William De Lillo

William De Lillo (1928 – 2011) When William De Lillo teamed up with Robert F. Clark to establish the House of William de Lillo, Ltd., in 1967, both men had already had notable careers in the jewelry industry. Together they created and designed incredibly detailed statement jewelry usually intended exclusively for wealthy private clients that included the Duchess of Windsor and Elizabeth Taylor.
A Belgian immigrant, De Lillo had worked for both Tiffany & Co. and Harry Winston in each one’s fine jewelry space, according to Adornment Magazine. Clark was, for a time in the 1960s, chief designer for the Miriam Haskell Company as that company’s production wound down.

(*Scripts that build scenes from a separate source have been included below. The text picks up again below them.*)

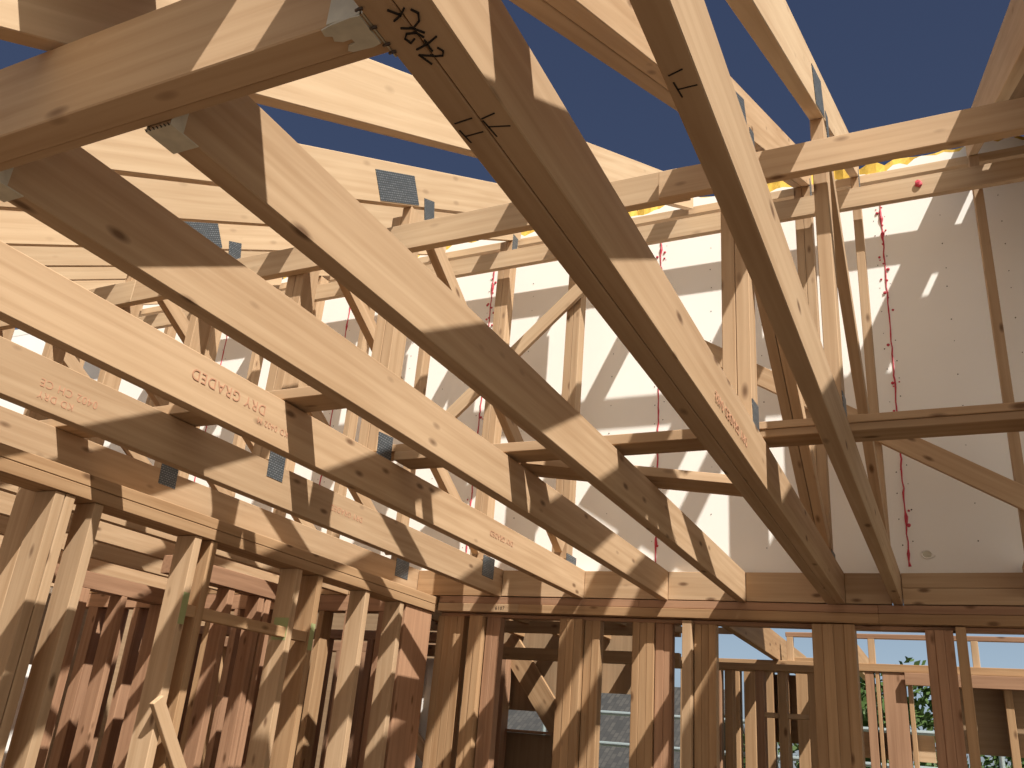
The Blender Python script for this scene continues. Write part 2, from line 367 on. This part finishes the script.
for k, (a, b) in enumerate(((.79, .006), (.83, .012), (.868, .004), (.886, .016))):
    tube('bent_nail', [(-.736, a, JB-.002), (-.728, a-.004, JB-.006), (-.722, a-.002, JB-.0045)], .0028, NAIL, t, n=6)

# ------------------------------------------------------------------ binders, blocks and braces
def jit(): return random.uniform(-.004, .004)
bx('binder', -4.3, -.86, 3.185, 3.232, 2.30, 2.455, RAFTER, None, 'upper binder left of the doubled truss, sawn face marked with light ripples', 'binder')
bx('binder', -.98, 1.4, 3.135, 3.182, 2.275, 2.415, SPRUCE, None, 'upper binder running to the top right edge against the blue sky', 'binder')
bx('binder', -8.4, -4.305, 3.185, 3.232, 2.30, 2.455, RAFTER, None, 'upper binder length over the next room at far left', 'binder')
bx('binder', -3.95, 1.02, 5.50, 5.545, 3.61, 3.765, RAFTER, None, 'high binder crossing close to the white boards, dab of pink foam on it', 'binder')
bx('binder', -8.6, -3.97, 5.50, 5.545, 3.61, 3.765, RAFTER, None, 'high binder length near the white boards at far left', 'binder')
bx('ridge_rail', -8.6, 1.6, 5.79, 5.87, 3.99, 4.06, RAFTER, None, 'thin rail along the rafter tops in front of the yellow insulation', 'rail')
bm = bmesh.new(); bmesh.ops.create_icosphere(bm, subdivisions=2, radius=.022, matrix=Matrix.Translation((.09, 5.495, 3.70+H)) @ Matrix.Diagonal((1, .8, 1.3, 1)))
for v in bm.verts: v.co += Vector((random.uniform(-.005, .005), 0, random.uniform(-.005, .005)))
setp(link('foam_dab', bm, FOAM), 'dab of pink foam stuck on the high binder at the right', 'foam')
# flat binder planks lying on the joists
bx('flat_binder', -.73, 1.9, 3.42, 3.56, JT+.001, JT+.033, SPRUCE, None, 'lower plank of the flat binder crossing the right edge at mid height', 'binder')
bx('flat_binder', -.73, 1.9, 3.415, 3.56, JT+.034, JT+.066, SPRUCE, None, 'upper plank of the flat binder crossing the right edge at mid height', 'binder')
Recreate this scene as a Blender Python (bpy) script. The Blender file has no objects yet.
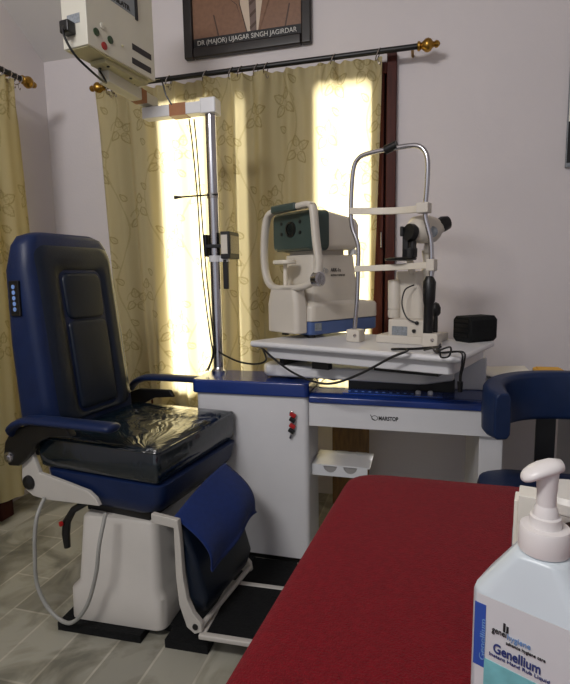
import bpy, bmesh, math, random
from mathutils import Vector as V, Matrix as Mx
random.seed(7)
PI=math.pi
C=bpy.context.scene.collection
# ------------------------------------------------------------ camera
FPX=505.; TH=math.radians(7.4); PS=math.radians(15.3); ROLL=.016; CAMH=1.165
Fw=V((-math.sin(PS)*math.cos(TH),math.cos(PS)*math.cos(TH),-math.sin(TH))); R0=V((math.cos(PS),math.sin(PS),0)); U0=R0.cross(Fw)
Rt=R0*math.cos(ROLL)-U0*math.sin(ROLL); Up=Rt.cross(Fw)
cd=bpy.data.cameras.new('camera'); cam=bpy.data.objects.new('camera',cd); C.objects.link(cam)
cam.matrix_world=Mx(((Rt.x,Up.x,-Fw.x,0),(Rt.y,Up.y,-Fw.y,0),(Rt.z,Up.z,-Fw.z,CAMH),(0,0,0,1)))
cd.sensor_fit='HORIZONTAL'; cd.sensor_width=36; cd.lens=36*FPX/570; cd.clip_start=.02
bpy.context.scene.camera=cam
C0=V((0,0,CAMH))
def ray(px,py): return Fw+Rt*((px-285)/FPX)-Up*((py-342)/FPX)
def onp(px,py,P,N):
    d=ray(px,py); N=V(N); return C0+d*(((V(P)-C0).dot(N))/d.dot(N))
def onz(px,py,z): return onp(px,py,(0,0,z),(0,0,1))
def ony(px,py,y): return onp(px,py,(0,y,0),(0,1,0))
def onx(px,py,x): return onp(px,py,(x,0,0),(1,0,0))
class Fr:
    """upright local frame at a point turned about z"""
    def __init__(s,x,y,z,deg): s.o=V((x,y,z)); s.a=math.radians(deg); s.x=V((math.cos(s.a),math.sin(s.a),0)); s.y=V((-s.x.y,s.x.x,0))
    def W(s,p): return s.o+s.x*p[0]+s.y*p[1]+V((0,0,p[2]))
    def L(s,w): d=V(w)-s.o; return V((d.dot(s.x),d.dot(s.y),d.z))
    def py(s,px,py_,val): return s.L(onp(px,py_,s.W((0,val,0)),s.y))
    def px(s,px_,py_,val): return s.L(onp(px_,py_,s.W((val,0,0)),s.x))
    def pz(s,px_,py_,val): return s.L(onz(px_,py_,s.o.z+val))
# ------------------------------------------------------------ materials
def srgb(r,g,b):
    f=lambda c:(c/12.92 if c<=.04045 else ((c+.055)/1.055)**2.4)
    return (f(r/255),f(g/255),f(b/255),1)
def mat(name,col,rough=.5,metal=0,var=.06,scale=20,bump=0,bscale=60,spec=.5,coat=0,sheen=0,emis=None,trans=0,stretch=None):
    m=bpy.data.materials.new(name); m.use_nodes=True; nt=m.node_tree; b=nt.nodes['Principled BSDF']
    b.inputs['Roughness'].default_value=rough; b.inputs['Metallic'].default_value=metal
    b.inputs['Specular IOR Level'].default_value=spec; b.inputs['Coat Weight'].default_value=coat
    b.inputs['Sheen Weight'].default_value=sheen; b.inputs['Transmission Weight'].default_value=trans
    c=srgb(*col)
    tc=nt.nodes.new('ShaderNodeTexCoord'); n=nt.nodes.new('ShaderNodeTexNoise'); n.inputs['Scale'].default_value=scale; n.inputs['Detail'].default_value=4
    vec=tc.outputs['Object']
    if stretch:
        mp=nt.nodes.new('ShaderNodeMapping'); mp.inputs['Scale'].default_value=stretch; nt.links.new(vec,mp.inputs[0]); vec=mp.outputs[0]
    nt.links.new(vec,n.inputs['Vector'])
    r=nt.nodes.new('ShaderNodeValToRGB'); nt.links.new(n.outputs['Fac'],r.inputs[0])
    r.color_ramp.elements[0].position=.3; r.color_ramp.elements[1].position=.7
    r.color_ramp.elements[0].color=[x*(1-var) for x in c[:3]]+[1]; r.color_ramp.elements[1].color=[min(1,x*(1+var)) for x in c[:3]]+[1]
    nt.links.new(r.outputs[0],b.inputs['Base Color'])
    if bump:
        n2=nt.nodes.new('ShaderNodeTexNoise'); n2.inputs['Scale'].default_value=bscale; n2.inputs['Detail'].default_value=5; nt.links.new(vec,n2.inputs['Vector'])
        bp=nt.nodes.new('ShaderNodeBump'); bp.inputs['Strength'].default_value=bump; bp.inputs['Distance'].default_value=.01
        nt.links.new(n2.outputs['Fac'],bp.inputs['Height']); nt.links.new(bp.outputs[0],b.inputs['Normal'])
    if emis:
        b.inputs['Emission Color'].default_value=srgb(*emis[0]); b.inputs['Emission Strength'].default_value=emis[1]
    return m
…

Though only in business for nine, short years, De Lillo and Clark’s creations quickly caught on. The costume jewelry they produced included earrings, necklaces, pendants, and rings that incorporated fine components including Swarovski rhinestones and quality crystal beads. These are considered very innovative and of high quality.
A spectacular example of De Lillo design work for which both men can claim credit is the Red Flower Necklace, a fine prototype of their collar necklace. It features gilt metal links with art glass and authentic angel skin coral centers and a hidden push closure.
Another of their necklaces is in the collection of the Metropolitan Museum of Art. This piece, whose design is again credited to both, is a medium: gilt metal, turquoise acrylic, with clear glass stones that measures 29 1/4 inches (74.3 cm) in length and was a gift from the two men to the museum in 1989.
De Lillo and Clark also achieved some success and were responsible for trends in men’s jewelry. When they closed their business and ended their American design work in 1976, the two designers moved to Paris and worked freelance selling their services to Schiaparelli, Nina Ricci, Yves Saint Laurent, Norman Norell, and Chanel among others.
Pieces bearing the ‘Wm de Lillo’ or ‘deLillo’ mark are desirable and sought after by today’s collectors. William De Lillo passed away in 2011 at his home in Clearwater, Florida.